-- START OF Supplied material --
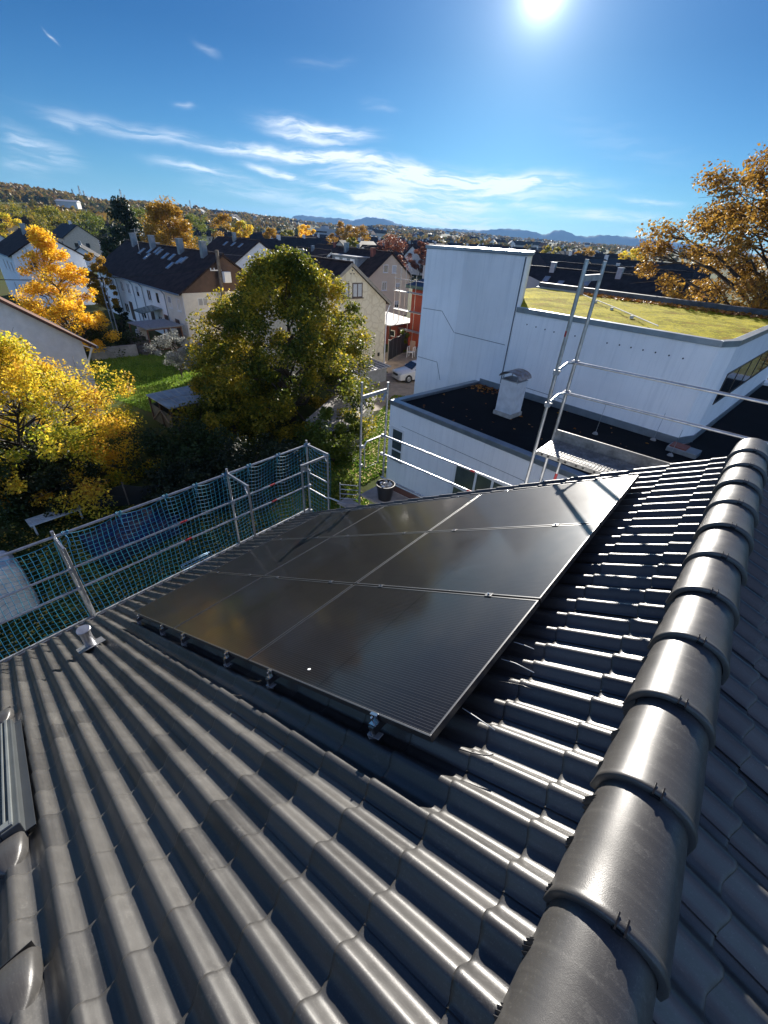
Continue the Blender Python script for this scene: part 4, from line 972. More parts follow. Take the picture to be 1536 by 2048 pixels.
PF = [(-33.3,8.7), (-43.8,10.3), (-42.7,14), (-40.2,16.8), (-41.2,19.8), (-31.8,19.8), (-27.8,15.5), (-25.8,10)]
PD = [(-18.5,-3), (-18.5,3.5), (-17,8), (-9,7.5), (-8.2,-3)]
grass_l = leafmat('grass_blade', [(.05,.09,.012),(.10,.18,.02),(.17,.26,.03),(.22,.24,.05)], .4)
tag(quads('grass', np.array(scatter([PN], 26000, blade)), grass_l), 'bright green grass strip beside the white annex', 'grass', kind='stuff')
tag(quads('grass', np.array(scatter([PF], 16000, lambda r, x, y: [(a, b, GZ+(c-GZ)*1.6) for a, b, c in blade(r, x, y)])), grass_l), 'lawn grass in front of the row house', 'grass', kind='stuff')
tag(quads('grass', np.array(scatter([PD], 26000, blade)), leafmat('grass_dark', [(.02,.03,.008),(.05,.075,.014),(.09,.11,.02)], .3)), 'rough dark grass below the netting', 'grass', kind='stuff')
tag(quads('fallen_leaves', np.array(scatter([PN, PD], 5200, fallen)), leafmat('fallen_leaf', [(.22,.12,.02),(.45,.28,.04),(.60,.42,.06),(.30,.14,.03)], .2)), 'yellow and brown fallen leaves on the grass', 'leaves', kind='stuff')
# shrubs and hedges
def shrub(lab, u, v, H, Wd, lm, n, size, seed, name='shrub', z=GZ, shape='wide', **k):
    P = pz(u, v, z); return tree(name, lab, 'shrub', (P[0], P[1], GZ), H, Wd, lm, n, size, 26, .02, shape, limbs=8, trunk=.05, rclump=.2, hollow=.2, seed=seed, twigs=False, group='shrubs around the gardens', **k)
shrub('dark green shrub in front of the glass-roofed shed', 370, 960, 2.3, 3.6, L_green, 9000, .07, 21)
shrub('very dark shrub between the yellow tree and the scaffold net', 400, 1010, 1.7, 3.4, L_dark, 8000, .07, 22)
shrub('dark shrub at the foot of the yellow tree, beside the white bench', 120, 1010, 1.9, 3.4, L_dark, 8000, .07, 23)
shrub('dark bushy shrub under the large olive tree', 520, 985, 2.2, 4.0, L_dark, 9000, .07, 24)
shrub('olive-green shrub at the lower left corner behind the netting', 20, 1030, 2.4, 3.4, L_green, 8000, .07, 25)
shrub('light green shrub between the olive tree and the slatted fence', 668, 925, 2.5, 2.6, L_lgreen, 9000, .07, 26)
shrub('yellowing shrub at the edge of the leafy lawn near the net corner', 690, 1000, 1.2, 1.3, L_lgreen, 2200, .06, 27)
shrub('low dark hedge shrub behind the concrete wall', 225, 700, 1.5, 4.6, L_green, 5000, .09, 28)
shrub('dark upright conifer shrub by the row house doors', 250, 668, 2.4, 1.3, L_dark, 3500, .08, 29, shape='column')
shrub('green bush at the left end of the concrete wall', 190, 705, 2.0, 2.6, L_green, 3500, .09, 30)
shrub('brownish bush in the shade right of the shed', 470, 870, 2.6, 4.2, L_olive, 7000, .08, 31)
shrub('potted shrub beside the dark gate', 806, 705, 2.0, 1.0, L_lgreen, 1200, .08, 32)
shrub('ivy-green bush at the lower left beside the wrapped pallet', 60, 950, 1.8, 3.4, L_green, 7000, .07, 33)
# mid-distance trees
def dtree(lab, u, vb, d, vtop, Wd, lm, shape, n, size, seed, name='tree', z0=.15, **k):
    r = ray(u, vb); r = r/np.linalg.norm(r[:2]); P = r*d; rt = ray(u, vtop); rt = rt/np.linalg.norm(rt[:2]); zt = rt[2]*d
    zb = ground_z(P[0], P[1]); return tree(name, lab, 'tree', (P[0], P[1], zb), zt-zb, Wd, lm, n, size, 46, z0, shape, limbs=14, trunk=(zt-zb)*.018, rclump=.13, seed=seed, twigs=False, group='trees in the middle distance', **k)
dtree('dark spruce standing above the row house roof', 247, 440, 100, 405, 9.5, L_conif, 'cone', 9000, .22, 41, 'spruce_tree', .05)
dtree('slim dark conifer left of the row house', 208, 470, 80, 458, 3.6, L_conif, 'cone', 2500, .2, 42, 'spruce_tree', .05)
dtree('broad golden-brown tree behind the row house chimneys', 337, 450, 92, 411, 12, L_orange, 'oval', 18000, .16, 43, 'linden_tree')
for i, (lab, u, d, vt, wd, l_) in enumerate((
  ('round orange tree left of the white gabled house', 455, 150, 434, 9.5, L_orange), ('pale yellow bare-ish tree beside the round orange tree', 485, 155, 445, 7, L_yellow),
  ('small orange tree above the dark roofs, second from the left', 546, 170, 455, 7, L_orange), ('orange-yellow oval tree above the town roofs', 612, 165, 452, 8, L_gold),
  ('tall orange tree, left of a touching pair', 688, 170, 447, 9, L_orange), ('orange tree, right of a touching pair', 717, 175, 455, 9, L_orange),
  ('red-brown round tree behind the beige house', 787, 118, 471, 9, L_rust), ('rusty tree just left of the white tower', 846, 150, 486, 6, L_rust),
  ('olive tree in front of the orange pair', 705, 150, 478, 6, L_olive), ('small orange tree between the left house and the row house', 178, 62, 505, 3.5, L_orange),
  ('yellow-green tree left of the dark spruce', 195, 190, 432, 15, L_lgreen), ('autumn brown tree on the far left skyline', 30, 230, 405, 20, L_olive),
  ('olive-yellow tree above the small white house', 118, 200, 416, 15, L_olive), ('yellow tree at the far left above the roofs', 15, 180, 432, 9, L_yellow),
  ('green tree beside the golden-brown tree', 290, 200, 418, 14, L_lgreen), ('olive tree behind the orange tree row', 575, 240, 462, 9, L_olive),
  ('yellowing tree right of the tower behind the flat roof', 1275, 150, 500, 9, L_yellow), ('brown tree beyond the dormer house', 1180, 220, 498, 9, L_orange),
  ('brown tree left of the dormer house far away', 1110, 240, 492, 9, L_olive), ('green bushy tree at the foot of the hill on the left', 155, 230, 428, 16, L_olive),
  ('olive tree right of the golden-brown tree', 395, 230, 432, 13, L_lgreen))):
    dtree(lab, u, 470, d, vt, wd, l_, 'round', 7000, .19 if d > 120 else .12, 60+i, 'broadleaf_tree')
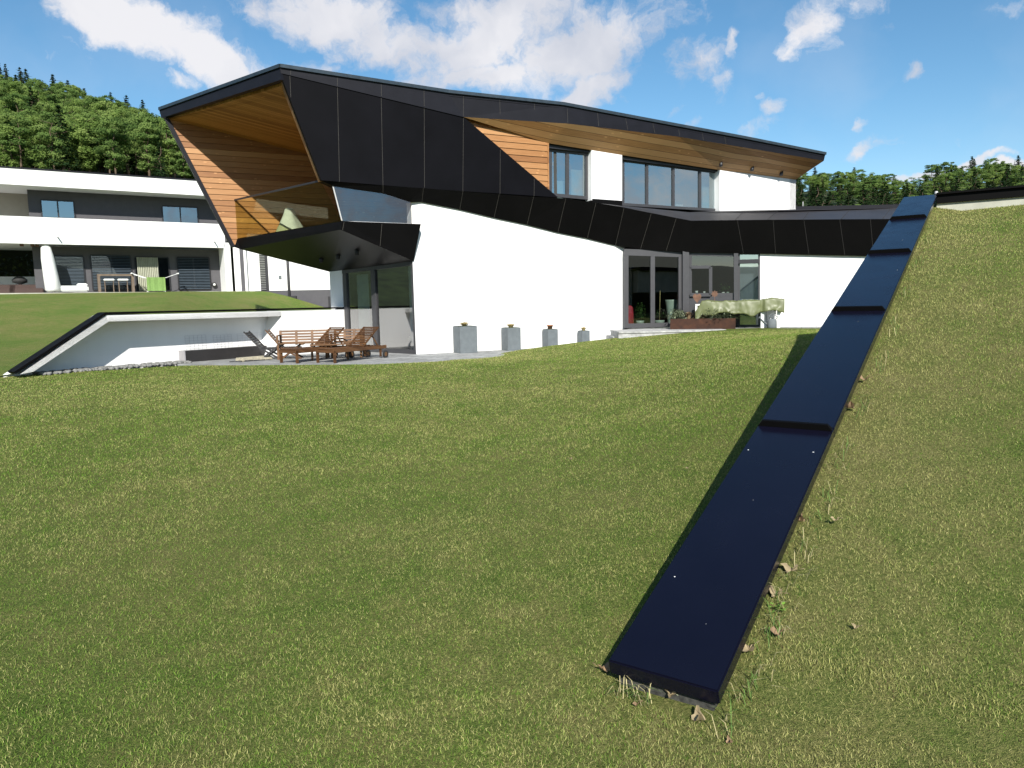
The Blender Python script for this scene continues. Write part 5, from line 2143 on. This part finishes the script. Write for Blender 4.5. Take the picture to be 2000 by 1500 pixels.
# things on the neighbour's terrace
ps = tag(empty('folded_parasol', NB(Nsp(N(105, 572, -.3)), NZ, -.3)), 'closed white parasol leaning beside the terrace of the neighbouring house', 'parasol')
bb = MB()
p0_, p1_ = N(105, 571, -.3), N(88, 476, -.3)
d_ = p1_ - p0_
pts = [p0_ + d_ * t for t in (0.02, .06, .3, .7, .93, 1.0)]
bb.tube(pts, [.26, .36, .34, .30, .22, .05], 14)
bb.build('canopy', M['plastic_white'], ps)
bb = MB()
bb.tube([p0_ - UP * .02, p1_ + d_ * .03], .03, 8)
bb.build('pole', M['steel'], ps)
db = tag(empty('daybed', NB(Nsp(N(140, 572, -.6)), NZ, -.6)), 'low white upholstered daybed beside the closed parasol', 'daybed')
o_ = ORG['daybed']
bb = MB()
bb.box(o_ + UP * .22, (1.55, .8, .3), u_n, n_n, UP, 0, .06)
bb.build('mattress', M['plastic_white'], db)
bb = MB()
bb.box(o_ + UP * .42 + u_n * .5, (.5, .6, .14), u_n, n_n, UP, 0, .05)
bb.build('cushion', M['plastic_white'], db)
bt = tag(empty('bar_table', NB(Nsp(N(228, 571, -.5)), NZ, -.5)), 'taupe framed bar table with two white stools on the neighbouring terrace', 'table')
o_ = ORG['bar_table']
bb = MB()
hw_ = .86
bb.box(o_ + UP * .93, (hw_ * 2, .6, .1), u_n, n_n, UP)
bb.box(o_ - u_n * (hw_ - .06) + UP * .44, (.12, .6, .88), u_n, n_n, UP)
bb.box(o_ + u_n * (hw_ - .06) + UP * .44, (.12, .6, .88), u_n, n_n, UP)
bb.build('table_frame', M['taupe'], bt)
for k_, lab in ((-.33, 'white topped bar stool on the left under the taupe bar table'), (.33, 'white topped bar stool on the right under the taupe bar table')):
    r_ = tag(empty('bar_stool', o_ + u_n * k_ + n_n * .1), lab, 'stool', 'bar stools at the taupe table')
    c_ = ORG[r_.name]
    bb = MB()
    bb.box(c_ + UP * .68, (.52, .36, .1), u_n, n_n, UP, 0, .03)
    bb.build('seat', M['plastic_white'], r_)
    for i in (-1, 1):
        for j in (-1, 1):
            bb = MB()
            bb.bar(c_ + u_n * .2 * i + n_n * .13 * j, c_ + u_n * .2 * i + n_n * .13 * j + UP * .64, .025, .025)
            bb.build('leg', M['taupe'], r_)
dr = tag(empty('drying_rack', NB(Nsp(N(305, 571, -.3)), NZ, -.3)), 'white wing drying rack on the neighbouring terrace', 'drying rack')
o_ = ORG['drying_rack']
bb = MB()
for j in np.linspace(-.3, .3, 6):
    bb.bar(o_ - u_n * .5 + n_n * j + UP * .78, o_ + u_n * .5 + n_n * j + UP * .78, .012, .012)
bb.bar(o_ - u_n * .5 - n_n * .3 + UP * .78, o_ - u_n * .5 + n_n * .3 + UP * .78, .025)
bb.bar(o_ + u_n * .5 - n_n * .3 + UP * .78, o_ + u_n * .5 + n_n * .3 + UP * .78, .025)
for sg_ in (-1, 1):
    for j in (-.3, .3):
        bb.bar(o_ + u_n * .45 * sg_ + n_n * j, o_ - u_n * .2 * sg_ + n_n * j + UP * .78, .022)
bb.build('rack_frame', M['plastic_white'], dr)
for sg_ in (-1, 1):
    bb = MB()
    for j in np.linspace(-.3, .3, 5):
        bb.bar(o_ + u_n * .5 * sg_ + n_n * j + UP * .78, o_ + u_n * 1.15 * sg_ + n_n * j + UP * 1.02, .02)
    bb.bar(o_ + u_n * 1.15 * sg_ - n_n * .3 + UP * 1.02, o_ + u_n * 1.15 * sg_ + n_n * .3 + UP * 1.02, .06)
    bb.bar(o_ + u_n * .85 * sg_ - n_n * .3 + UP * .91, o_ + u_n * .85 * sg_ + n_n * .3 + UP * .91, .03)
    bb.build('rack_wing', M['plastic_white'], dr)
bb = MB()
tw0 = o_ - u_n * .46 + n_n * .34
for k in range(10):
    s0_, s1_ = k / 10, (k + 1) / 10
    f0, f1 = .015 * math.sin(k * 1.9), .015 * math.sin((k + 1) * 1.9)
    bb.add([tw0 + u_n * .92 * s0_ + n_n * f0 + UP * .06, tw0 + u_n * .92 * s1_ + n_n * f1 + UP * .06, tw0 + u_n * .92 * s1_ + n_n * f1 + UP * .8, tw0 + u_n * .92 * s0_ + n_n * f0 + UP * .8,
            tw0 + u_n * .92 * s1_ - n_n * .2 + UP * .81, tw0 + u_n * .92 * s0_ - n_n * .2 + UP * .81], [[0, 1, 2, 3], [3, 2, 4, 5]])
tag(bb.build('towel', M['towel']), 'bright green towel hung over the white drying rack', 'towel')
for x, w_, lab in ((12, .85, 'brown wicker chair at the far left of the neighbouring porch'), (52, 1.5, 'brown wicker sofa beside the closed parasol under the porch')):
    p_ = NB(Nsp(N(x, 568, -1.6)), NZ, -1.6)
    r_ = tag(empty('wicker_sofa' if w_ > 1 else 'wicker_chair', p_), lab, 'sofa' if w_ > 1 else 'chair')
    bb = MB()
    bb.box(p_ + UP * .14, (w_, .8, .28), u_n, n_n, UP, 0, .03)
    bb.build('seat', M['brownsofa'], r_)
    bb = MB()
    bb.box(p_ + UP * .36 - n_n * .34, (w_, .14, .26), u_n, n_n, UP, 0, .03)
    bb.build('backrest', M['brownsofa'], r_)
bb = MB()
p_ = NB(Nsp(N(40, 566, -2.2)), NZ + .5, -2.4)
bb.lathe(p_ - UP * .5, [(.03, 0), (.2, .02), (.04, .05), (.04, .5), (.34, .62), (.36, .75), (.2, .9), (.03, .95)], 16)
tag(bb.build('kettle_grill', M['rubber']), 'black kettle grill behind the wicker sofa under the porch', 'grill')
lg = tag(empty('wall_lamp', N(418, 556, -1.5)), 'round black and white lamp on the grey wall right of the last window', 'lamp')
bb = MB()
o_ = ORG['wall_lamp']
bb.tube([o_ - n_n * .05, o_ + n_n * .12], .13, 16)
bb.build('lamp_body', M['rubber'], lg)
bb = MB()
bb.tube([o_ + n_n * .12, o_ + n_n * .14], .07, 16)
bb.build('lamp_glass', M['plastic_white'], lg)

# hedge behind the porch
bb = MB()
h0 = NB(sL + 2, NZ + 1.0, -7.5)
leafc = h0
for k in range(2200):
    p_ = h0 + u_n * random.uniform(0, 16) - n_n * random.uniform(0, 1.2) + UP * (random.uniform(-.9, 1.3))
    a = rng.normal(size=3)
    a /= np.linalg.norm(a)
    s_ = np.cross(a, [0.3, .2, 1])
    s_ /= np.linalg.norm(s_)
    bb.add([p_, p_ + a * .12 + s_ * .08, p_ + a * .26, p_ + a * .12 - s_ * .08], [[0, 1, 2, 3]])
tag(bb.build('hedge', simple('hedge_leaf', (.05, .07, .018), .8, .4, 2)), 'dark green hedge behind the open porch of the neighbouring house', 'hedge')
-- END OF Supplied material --
# What is required
Of all the lines in the entries, how many contain the word "this"? Give only the number.

# Complete answer
2